Orienteering Competition
During the time when Pan Kotsky was competing in a bicycle race, Kotyhoroshko and Vernyhora decided to join an orienteering competition. Starting at the point with coordinates (X_0, Y_0), they received a map and the coordinates of the next point (X_1, Y_1). Upon reaching this point, they were given the coordinates of the second point (X_2, Y_2), and so on, until they reached the last point, the (N–1)-th point.
After reaching the last point, they returned to the starting point and plotted their entire route on the map. Vernyhora remarked, "Look, Kotyhoroshko, our route looks like a regular non-degenerate N-gon". "No, it doesn't," replied Kotyhoroshko, "that's not the case". Help the friends resolve this disagreement.
Input
The first line contains an integer N (3 ≤ N ≤ 100) – the number of points on the route. Each of the following N lines contains two real numbers X_i and Y_i (0 ≤ X_i, Y_i ≤ 1), separated by a space, representing the coordinates of the i-th point.
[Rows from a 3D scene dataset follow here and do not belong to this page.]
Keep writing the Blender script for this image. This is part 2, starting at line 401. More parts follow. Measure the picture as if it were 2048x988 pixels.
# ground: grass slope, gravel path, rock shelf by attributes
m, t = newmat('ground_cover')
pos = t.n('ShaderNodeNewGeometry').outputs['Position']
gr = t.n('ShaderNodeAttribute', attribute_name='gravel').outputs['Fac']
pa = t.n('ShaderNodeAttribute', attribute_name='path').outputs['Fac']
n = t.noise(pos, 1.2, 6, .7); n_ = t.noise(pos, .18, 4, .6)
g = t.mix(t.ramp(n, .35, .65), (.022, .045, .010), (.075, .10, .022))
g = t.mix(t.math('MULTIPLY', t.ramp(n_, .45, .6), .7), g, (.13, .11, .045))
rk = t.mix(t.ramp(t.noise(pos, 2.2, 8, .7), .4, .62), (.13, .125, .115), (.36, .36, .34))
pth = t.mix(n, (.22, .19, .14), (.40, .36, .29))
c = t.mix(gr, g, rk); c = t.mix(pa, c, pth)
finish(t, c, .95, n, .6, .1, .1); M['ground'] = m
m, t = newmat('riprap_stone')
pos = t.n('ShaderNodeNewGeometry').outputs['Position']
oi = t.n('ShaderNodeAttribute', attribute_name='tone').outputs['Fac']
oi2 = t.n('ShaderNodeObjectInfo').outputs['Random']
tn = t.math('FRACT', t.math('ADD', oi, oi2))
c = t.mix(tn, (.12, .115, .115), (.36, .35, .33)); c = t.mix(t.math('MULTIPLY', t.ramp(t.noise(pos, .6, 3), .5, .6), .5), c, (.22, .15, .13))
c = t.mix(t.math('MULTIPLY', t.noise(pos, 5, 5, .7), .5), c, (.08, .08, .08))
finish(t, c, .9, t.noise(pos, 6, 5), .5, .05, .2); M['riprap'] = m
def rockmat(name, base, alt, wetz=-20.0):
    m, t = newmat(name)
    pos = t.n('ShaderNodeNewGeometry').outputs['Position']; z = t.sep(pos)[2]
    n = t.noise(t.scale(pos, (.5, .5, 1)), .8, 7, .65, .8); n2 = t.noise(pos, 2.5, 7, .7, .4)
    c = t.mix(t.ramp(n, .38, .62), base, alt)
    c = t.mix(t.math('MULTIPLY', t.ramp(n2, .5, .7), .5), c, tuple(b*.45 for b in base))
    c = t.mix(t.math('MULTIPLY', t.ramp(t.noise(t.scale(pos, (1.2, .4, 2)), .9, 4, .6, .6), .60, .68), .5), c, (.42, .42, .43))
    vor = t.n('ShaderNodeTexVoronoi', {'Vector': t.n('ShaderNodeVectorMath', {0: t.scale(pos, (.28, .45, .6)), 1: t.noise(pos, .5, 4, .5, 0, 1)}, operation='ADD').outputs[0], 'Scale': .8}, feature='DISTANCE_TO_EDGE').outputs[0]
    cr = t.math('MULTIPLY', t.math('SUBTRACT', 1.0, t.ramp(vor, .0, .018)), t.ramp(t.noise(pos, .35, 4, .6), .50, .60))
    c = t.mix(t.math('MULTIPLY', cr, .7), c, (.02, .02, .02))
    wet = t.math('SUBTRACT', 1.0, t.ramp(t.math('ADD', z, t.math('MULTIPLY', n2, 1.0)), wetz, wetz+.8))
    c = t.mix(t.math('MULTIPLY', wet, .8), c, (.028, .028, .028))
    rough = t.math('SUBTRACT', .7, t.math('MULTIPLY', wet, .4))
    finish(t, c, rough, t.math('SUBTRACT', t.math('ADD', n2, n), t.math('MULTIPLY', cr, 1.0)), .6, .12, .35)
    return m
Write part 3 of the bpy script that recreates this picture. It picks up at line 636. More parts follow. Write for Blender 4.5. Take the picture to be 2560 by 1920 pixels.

While some points may have the same coordinates, it is guaranteed that at least one pair of points is at least 0.3 units apart.
Coordinates are provided with a precision of at least 10^{–10}.
Output
If it is impossible to arrange the points as the vertices of a regular N-gon in the order they were visited, print NO on a single line. Otherwise, print YES.
It is guaranteed that if the answer is negative, the coordinates cannot be adjusted by less than 10^{–5} to form the vertices of a regular N-gon in the given order.